--- Your instructions ---
Output nothing but the lines from the line with "2.405), M_['canopy_beam'], K)" through the end of the listing below, both ends included.

---

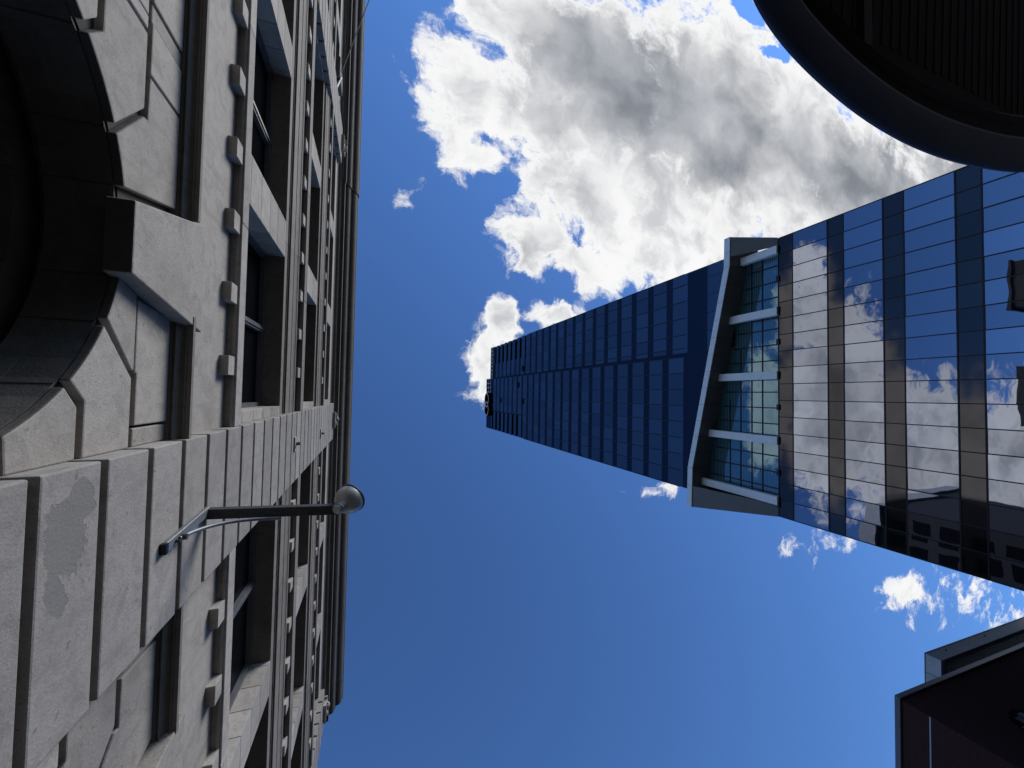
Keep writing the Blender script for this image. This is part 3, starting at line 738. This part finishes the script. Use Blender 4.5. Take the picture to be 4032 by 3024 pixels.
for a, b in zip(cuts[:-1], cuts[1:]):
    if b-a < .3: continue
    a_, b_ = a+.012, b-.012
    fc.hexa([(XC, a_, cvh(a_)-.02), (XC+.08, a_, cvh(a_)-.02), (XC+.08, b_, cvh(b_)-.02), (XC, b_, cvh(b_)-.02)],
            [(XC, a_, cvh(a_)+ft), (XC+.08, a_, cvh(a_)+ft), (XC+.08, b_, cvh(b_)+ft), (XC, b_, cvh(b_)+ft)])
obj('fascia', fc, M_['white_panel'], cp_)
jn = MB()
for c in cuts[1:-1]: jn.box(XC+.1, XL, c-.012, c+.012, cvh(c)-.006, cvh(c)+.02)
obj('panel_joint', jn, M_['mullion'], cp_)
# raking end panels from the canopy ends down to the podium roof corners
def endpanel(o1, o2, i1, i2, th=.12):
    m = MB(); m.hexa([o1, o2, i2, i1], [(p[0]+.08, p[1], p[2]+th) for p in (o1, o2, i2, i1)]); return m
ep1 = endpanel((XC+.1, -15.93, 27.88), (XC+.1, -14.0, 27.9), (34.02, -14.75, 24.3), (34.02, -14.0, 24.3))
ep2 = endpanel((XC+.1, 9.35, 32.5), (XC+.1, 11.58, 32.55), (34.02, 9.3, 24.3), (34.02, 10.3, 24.3))
obj('end_panel', ep1, M_['soffit_panel'], cp_); obj('end_panel', ep2, M_['soffit_panel'], cp_)
for y, hb in ((-13.75, 27.8), (-8.15, 29.1), (-2.4, 30.35), (3.45, 31.6), (8.75, 32.5)):
    obj('column', MB().box(33.75, 34.25, y-.22, y+.50, 24.22, hb+.05), M_['white_panel'], T, bevel=.02)
# dark back wall above the lobby glass
obj('lobby_back', MB().box(XL+.06, XL+.2, -14.4, 10, 24.2, 37), M_['dark'], T)

# ================================================================== brick building, lower right
B = thing('brick_building', (37.65, 22.15, 0), 'dark red brick corner building with a white panelled rooftop box, at the far right corner', 'building')
bx, by, bt_ = 37.65, 22.15, 18.0
obj('wall', MB().box(bx, bx+60, by, by+60, -1.5, bt_-.35), M_['brick'], B)
obj('coping', MB().box(bx-.18, bx+60, by-.18, by+60, bt_-.35, bt_), M_['coping'], B, bevel=.03)
obj('string_course', MB().box(bx-.03, bx+.02, by+.02, by+60, 16.05, 16.13), M_['parapet'], B)
pt = MB().box(46.9, 46.9+50, 22.3, 60, 19.3, 20.3)
o = obj('rooftop_box', pt, M_['parapet'], B)
obj('panel_joint', MB().box(46.88, 46.895, 23.9, 23.93, 19.3, 20.3), M_['mullion'], o)
obj('coping', MB().box(46.86, 97, 22.26, 60, 20.3, 20.36), M_['coping'], o)
obj('drain', MB().tube([(49.3, 22.26, 19.95), (49.3, 22.32, 19.95)], .08, 8).tube([(56.0, 22.26, 19.95), (56.0, 22.32, 19.95)], .08, 8), M_['dark'], o)
lv = MB()
for i in range(9): lv.box(47.15+.02*i, 96, 22.5, 59, 18.02+.14*i, 18.08+.14*i)
obj('louvre', lv, M_['louvre'], B)
obj('core', MB().box(47.6, 96, 22.9, 59, 18.0, 19.3), M_['dark'], B)
# round-headed window in the street face
yw = by-.02
wm = MB(); cx, ch, rw = 44.0, 12.6, 1.9
wm.v = []; pts = [(cx-rw, 9.0)] + [(cx-rw*math.cos(t), ch+rw*math.sin(t)) for t in [PI*i/20 for i in range(21)]] + [(cx+rw, 9.0)]
wm.hexa([(x, yw-.03, h) for x, h in pts], [(x, by+.01, h) for x, h in pts])
o = obj('window', wm, M_['dark'], B)
pn = MB()
for i in range(5):
    a = cx-rw+.25 + i*.72; 
    hh = ch + math.sqrt(max(.05, (rw-.2)**2 - (a+.3-cx)**2)) - .15
    pn.box(a, a+.6, yw-.06, yw-.035, 9.1, hh)
obj('pane', pn, M_['glass_t'], o)

SC = 1.0
# ================================================================== curved canopy overhead, top right
K = thing('curved_canopy', (6, -6, 2.4+GZ), 'black curved-edge canopy with ribbed underside overhead at the top right', 'canopy')
outer = [(2.62, -4.6), (2.83, -4.1), (3.11, -3.55), (3.49, -3.30), (4.13, -3.03), (4.86, -2.85), (5.69, -2.80), (6.65, -2.86), (7.92, -3.05), (9.6, -3.5), (11.5, -4.4)]
def spline(P_, n=8):
    out = []
    for i in range(len(P_)-1):
        p0 = Vector(P_[max(i-1, 0)]); p1 = Vector(P_[i]); p2 = Vector(P_[i+1]); p3 = Vector(P_[min(i+2, len(P_)-1)])
        for k in range(n):
            t = k/n
            out.append(tuple(.5*((2*p1) + (p2-p0)*t + (2*p0-5*p1+4*p2-p3)*t*t + (-p0+3*p1-3*p2+p3)*t**3)))
    out.append(tuple(P_[-1])); return out
outer = [(3.1, -9.5), (2.45, -7.4), (2.42, -5.6), (2.62, -4.70), (2.84, -4.10)] + [(3.09, -3.60), (3.49, -3.28), (4.13, -3.03), (4.86, -2.87), (5.69, -2.81), (6.65, -2.86), (7.92, -3.05), (9.6, -3.5), (11.5, -4.4), (12.9, -6.0), (13.4, -7.8), (13.2, -9.5)]
oc_ = spline(outer)
cen = Vector((7.5, -7.5))
def offs(pts, d):
    res = []
    for i, p in enumerate(pts):
        a = Vector(pts[max(i-1, 0)]); b = Vector(pts[min(i+1, len(pts)-1)]); t = (b-a).normalized(); n = Vector((t.y, -t.x))
        if n.dot(cen-Vector(p)) < 0: n = -n
        res.append((p[0]+n.x*d, p[1]+n.y*d))
    return res
secs = [(0.01, 2.44), (0.0, 2.41), (.012, 2.39), (.04, 2.375), (.36, 2.335), (.40, 2.34), (.42, 2.36), (.43, 2.41)]
rm = MB(); n = len(oc_); rowsv = []
for d, h in [(.36, 2.50), (.06, 2.46)] + secs:
    rowsv.append([(x, y, h) for x, y in offs(oc_, d)])
vs = [v for r in rowsv for v in r]
fs = [(i*n+k, i*n+k+1, (i+1)*n+k+1, (i+1)*n+k) for i in range(len(rowsv)-1) for k in range(n-1)]
rm.add(vs, fs)
obj('rim', rm, M_['rim'], K, smooth=True)
ins = offs(oc_, .42)
sfm = MB(); sfm.prism_h(ins + [], 2.40, 2.45)
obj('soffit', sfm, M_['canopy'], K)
rb = MB()
for i in range(46):
    # diagonal ribs under the soffit
    x = 3.6 + i*.16; y_ = -3.75
    rb.hexa([(x, -8.0, 2.393), (x+.05, -8.0, 2.393), (x-1.2+.05+.9, y_, 2.393), (x-1.2+.9, y_, 2.393)], [(x, -8.0, 2.401), (x+.05, -8.0, 2.401), (x-1.2+.05+.9, y_, 2.401), (x-1.2+.9, y_, 2.401)])
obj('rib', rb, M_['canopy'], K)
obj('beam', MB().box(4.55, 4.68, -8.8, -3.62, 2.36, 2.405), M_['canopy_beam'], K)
obj('inner_ring', (lambda m: (m.add([(x, y, h) for d, h in ((.62, 2.40), (.67, 2.35), (.73, 2.40)) for x, y in offs(oc_, d)], [(i*n+k, i*n+k+1, (i+1)*n+k+1, (i+1)*n+k) for i in range(2) for k in range(n-1)]), m)[1])(MB()), M_['canopy_beam'], K)
obj('post', MB().tube([(8.0, -8.3, -1.5), (8.0, -8.3, 2.41)], .12, 16), M_['canopy_beam'], K)

# ================================================================== the block behind, seen mirrored in the glass
Q = thing('far_building', (-24, 24, 0), 'tall dark office block seen only as a mirror image in the glass facade', 'building')
obj('wall', MB().box(-40, -14, 19.5, 60, -1.5, 45), M_['roofblk'], Q)
obj('cornice', MB().box(-40.4, -13.0, 19.0, 60.4, 45, 47.5), M_['parapet'], Q)
wq = MB()
for i in range(9):
    for j in range(12): wq.box(-14.02, -13.9, 21+i*3.3, 23.2+i*3.3, 2+j*3.6, 4.3+j*3.6)
obj('window', wq, M_['dark'], Q)

for o in list(bpy.data.objects):
    if '_w' in o: del o['_w']
# a cheap, clean render
sc = bpy.context.scene
sc.cycles.max_bounces = 8; sc.cycles.glossy_bounces = 4; sc.cycles.diffuse_bounces = 1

---

--- Right answer ---
obj('beam', MB().box(4.55, 4.68, -8.8, -3.62, 2.36, 2.405), M_['canopy_beam'], K)
obj('inner_ring', (lambda m: (m.add([(x, y, h) for d, h in ((.62, 2.40), (.67, 2.35), (.73, 2.40)) for x, y in offs(oc_, d)], [(i*n+k, i*n+k+1, (i+1)*n+k+1, (i+1)*n+k) for i in range(2) for k in range(n-1)]), m)[1])(MB()), M_['canopy_beam'], K)
obj('post', MB().tube([(8.0, -8.3, -1.5), (8.0, -8.3, 2.41)], .12, 16), M_['canopy_beam'], K)

# ================================================================== the block behind, seen mirrored in the glass
Q = thing('far_building', (-24, 24, 0), 'tall dark office block seen only as a mirror image in the glass facade', 'building')
obj('wall', MB().box(-40, -14, 19.5, 60, -1.5, 45), M_['roofblk'], Q)
obj('cornice', MB().box(-40.4, -13.0, 19.0, 60.4, 45, 47.5), M_['parapet'], Q)
wq = MB()
for i in range(9):
    for j in range(12): wq.box(-14.02, -13.9, 21+i*3.3, 23.2+i*3.3, 2+j*3.6, 4.3+j*3.6)
obj('window', wq, M_['dark'], Q)

for o in list(bpy.data.objects):
    if '_w' in o: del o['_w']
# a cheap, clean render
sc = bpy.context.scene
sc.cycles.max_bounces = 8; sc.cycles.glossy_bounces = 4; sc.cycles.diffuse_bounces = 1